Saturday, April 12, 2008

The Slighted Shepherd: The Neglected Presidency of the Late Doctor Patrick Hillery

Sacrifice is a word that occurs often in Irish history. Isn’t it rather sad that it’s only after his sudden death today at the age of eighty-five that the nation is finally beginning to acknowledge what an extraordinary servant we had in our sixth President, Doctor Patrick Hillery.

It’s been a shibboleth of Irish public life for the past eighteen years that Doctor Hillery’s Presidency was somehow deficient. That it lacked panache, as Garret Fitzgerald put it to John Bowman on Saturday View this afternoon. This is a longstanding wrong done to the reputation of a good man, for Doctor Patrick Hillery is none other than the man that saved the very office of the Presidency itself, and possibly did so at the cost of his own career and ambitions.

What’s vital to remember here are the circumstances in which Doctor Hillery arrived in the Park in 1977. Doctor Hillery’s predecessor as President was Cearrbhall Ó Dálaigh. Ó Dálaigh was an intellectual, and like most intellectuals, he had trouble mixing with the hoi polloi. There were many abrasive incidents between Ó Dálaigh and Liam Cosgrove’s Fine Gael and Labour coalition Government in the 1970s, and matters came to a head in the autumn of 1976 when the then Minister of Defence, Paddy Donegan of Louth, addressed the army at a function and told them that the head of state, President Ó Dálaigh, their commander in chief, was a “thundering disgrace.”

Legend has it that Donegan used earthier language than that, but the sanitised version is bad enough. The office of the Presidency, which is above politics, in theory, had been sullied by a cabinet minister. Donegan offered to resign; Liam Cosgrove refused his resignation, and as such Ó Dálaigh himself was forced to resign in order to preserve the reputation of the highest office.

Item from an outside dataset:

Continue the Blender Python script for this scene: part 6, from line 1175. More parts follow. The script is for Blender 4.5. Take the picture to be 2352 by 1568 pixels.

The only way that the office of the Presidency could be saved was to appoint someone who could be trusted as a safe pair of hands, who would keep a hand on the tiller until the stench of the Donegan affair had died down. And Paddy Hillery was just that man. If anything, he did the job too well, and the excellence with which he carried out his brief became the stick that was used to beat him in 1990. Robinson campaigned for a “Presidency with a Purpose;” the implication being that the incumbent had no purpose, and was a waste of space.

A terrible slur on a great man. How great Hillery could have been we’ll never know, of course, but we do have some indications. Doctor Hillery was the man that negotiated Ireland’s entry into the Common Market as Minister for External Affairs; the legacy of that is everywhere. But more fascinatingly, we have the extraordinary footage of the 1971 Fianna Fáil Ard Fheis that gives us a glimpse of a Taoiseach that perhaps we deserved.

For people that grew up with Patrick Hillery as President, he was the Quiet Man of Irish life. You’d see him on the news in morning clothes at the Park, taking tea with papal nuncios or giving new ministers their seals of office. As such, the footage from 1971 is extraordinary.

The 1971 Ard Fheis took place in the wake of the Arm Trial, when Kevin Boland et al had been exonerated, and now it was payback time for that faction. The party was on the verge of a split, as tempers frayed and flags were waived. A livid Patrick Hillery takes the microphone and screams – screams! – at the delegates “you want Boland? You can have him, but you can’t have Fianna Fáil!”

Extraordinary. Who knows what Hillery could have done when his term as EU Commissioner ended, if he were to return as Kingmaker after Jack Lynch retired? But he was asked to subsume all ambition in that regard, and to save the State and its chief office. Which he did excellently and well, and it’s a pity that he had to die before that could be acknowledged properly.

Doctor Hillery was a guest on Diarmuid Ferriter’s fascinating Judging Dev radio series before Christmas, when he and Doctor TK Whittaker discussed what it was like working for Eamon DeValera. How extraordinary to realise that Patrick Hillery entered politics as Dev’s running mate in Clare. Hillery’s career ran as a rich seam of gold through the political life of the past fifty years, and all we did was take him for granted. An Spailpín can only hope that, keen golfer as he was, as Doctor Hillery looks down on events at the US Masters tonight from that Great Banner in the Sky, he can forgive a thankless nation that failed to acknowledge a pearl greater than all their tribe. Ar dheis Dé go raibh a anam uasal.